2. I have not looked exhaustively through all the files of that period. However my first reaction, which has tended to be confirmed by my researches, is that HMG did not make such a distinction. Hong Kong has, by and large, been treated as sui generis and no real attempt was made to prepare it for self rule or independence as happened with most other colonies. Thus, for example, the 1984 Green paper on the further development of representative government in Hong Kong spoke of its main aims as :
a) to develop progressively a system of government the
authority for which is firmly rooted in Hong Kong, which is able to represent authoritatively the views of the people of Hong Kong, and which is more directly accountable to the people of Hong Kong.
b)
c)
to build this system on our existing institutions, which have served Hong Kong well, and, as far as possible, to preserve their best features, including the maintenance of the well established practice of government by consensus; and
to allow for further development if that should be the wish of the community.
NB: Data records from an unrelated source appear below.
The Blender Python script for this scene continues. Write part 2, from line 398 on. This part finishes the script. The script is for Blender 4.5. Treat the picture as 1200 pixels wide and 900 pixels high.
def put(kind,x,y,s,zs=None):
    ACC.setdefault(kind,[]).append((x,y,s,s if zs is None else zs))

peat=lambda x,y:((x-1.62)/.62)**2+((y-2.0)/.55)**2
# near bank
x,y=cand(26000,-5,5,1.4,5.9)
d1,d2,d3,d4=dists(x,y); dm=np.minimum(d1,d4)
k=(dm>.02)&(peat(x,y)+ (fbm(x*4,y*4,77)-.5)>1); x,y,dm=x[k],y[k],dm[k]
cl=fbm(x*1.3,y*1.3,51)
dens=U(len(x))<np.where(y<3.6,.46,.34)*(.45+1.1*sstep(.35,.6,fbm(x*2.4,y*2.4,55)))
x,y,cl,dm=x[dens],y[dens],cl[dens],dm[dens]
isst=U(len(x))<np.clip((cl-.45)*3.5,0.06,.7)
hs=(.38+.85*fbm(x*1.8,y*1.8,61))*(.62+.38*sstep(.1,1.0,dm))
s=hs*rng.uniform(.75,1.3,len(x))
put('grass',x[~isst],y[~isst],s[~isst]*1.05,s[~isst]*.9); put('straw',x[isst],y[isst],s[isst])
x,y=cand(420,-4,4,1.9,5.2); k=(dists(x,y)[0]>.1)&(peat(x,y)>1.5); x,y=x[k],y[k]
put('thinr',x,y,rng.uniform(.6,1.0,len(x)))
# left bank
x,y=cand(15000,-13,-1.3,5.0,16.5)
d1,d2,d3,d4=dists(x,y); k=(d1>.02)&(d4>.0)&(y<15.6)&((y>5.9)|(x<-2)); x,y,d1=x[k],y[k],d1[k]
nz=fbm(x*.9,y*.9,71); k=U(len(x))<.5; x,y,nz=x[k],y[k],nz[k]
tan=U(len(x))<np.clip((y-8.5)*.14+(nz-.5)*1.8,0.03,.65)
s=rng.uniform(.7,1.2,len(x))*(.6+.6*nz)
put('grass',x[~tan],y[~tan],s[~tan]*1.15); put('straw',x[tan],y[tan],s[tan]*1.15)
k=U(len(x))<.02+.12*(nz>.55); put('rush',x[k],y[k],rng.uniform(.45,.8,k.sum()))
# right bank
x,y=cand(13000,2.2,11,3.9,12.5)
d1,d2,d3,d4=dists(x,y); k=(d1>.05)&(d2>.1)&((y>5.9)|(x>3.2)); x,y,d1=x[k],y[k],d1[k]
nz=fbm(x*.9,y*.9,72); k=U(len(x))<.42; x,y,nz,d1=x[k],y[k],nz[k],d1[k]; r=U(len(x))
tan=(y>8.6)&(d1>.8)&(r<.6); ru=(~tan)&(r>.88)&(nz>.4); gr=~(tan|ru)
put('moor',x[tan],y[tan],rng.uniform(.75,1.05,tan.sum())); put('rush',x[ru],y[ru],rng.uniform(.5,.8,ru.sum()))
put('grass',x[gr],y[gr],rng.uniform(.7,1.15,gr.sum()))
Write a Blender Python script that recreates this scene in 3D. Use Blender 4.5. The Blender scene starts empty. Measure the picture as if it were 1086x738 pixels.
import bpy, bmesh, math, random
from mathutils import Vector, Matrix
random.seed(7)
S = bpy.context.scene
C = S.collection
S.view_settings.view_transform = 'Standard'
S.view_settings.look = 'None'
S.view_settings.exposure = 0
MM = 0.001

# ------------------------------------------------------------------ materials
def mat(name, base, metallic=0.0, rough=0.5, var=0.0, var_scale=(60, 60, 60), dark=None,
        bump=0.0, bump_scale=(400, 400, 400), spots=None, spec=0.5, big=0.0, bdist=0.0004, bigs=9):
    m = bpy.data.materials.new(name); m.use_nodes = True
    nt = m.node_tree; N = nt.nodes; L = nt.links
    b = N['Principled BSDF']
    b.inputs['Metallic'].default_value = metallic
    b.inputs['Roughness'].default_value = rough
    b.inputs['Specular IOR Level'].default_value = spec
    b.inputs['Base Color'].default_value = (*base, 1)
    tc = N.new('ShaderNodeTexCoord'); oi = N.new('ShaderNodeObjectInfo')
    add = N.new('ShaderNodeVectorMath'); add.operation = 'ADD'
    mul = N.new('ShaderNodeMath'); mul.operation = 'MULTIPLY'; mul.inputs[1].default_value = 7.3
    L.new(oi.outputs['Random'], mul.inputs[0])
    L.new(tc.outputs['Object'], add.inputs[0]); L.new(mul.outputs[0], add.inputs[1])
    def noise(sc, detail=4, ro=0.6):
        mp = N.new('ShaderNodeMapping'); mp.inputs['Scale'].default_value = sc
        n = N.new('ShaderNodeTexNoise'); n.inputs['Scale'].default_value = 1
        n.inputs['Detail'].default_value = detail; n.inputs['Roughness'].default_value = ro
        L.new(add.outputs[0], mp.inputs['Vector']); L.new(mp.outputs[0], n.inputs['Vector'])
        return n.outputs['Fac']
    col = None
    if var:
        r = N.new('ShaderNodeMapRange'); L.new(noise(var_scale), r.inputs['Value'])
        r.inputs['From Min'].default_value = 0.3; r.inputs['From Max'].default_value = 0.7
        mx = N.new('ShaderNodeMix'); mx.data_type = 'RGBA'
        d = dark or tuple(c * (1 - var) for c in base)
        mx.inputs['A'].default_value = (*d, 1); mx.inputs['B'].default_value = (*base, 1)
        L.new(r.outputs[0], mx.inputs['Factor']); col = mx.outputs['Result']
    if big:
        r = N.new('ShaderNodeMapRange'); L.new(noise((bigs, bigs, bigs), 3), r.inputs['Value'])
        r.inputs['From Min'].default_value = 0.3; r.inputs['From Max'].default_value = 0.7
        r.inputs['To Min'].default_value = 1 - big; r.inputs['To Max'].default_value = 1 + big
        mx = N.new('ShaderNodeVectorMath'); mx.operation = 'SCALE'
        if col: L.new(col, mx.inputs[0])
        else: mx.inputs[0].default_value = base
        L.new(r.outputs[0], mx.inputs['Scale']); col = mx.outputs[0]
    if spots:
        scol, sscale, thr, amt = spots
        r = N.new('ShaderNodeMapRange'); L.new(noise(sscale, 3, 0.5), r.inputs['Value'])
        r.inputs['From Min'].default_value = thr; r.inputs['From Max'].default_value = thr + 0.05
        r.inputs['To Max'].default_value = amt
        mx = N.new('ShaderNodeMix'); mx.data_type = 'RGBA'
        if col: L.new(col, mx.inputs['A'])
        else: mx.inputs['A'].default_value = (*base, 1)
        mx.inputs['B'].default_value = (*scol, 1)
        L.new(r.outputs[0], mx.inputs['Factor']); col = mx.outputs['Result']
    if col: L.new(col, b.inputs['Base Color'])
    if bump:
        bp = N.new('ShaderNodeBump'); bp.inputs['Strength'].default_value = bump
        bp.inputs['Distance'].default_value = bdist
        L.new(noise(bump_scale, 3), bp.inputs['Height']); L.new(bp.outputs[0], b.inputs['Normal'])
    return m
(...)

This was, of course, a publication of the Hong Kong government, not HMG, and came at a time when the JD negotiations were well advanced. Nonetheless there is no reference to, nor any treatment of, self determination as a concept. The, generally unspoken, assumption in HMG's attitude towards the future of Hong Kong has always been that it lay in some fashion with China. More directly, a paper, known as the Hong Kong Study, which was submitted to the Prime Minister on 3 September 1982 expressly dismissed the option of independence for Hong Kong as impractical. I realise that the ICJ definition of "self-determination" is wider than simple independence, but even on a wider interpretation of the concept there appears to have been little acknowledgement of it in HMG's attitude towards matters relating to the future of Hong Kong and the relationship with China. It appears to have been accepted, again largely without argument, that the future of Hong Kong was something to be decided between the British and Chinese governments, since it was widely understood even before the JD negotiations that independence was not a possibility.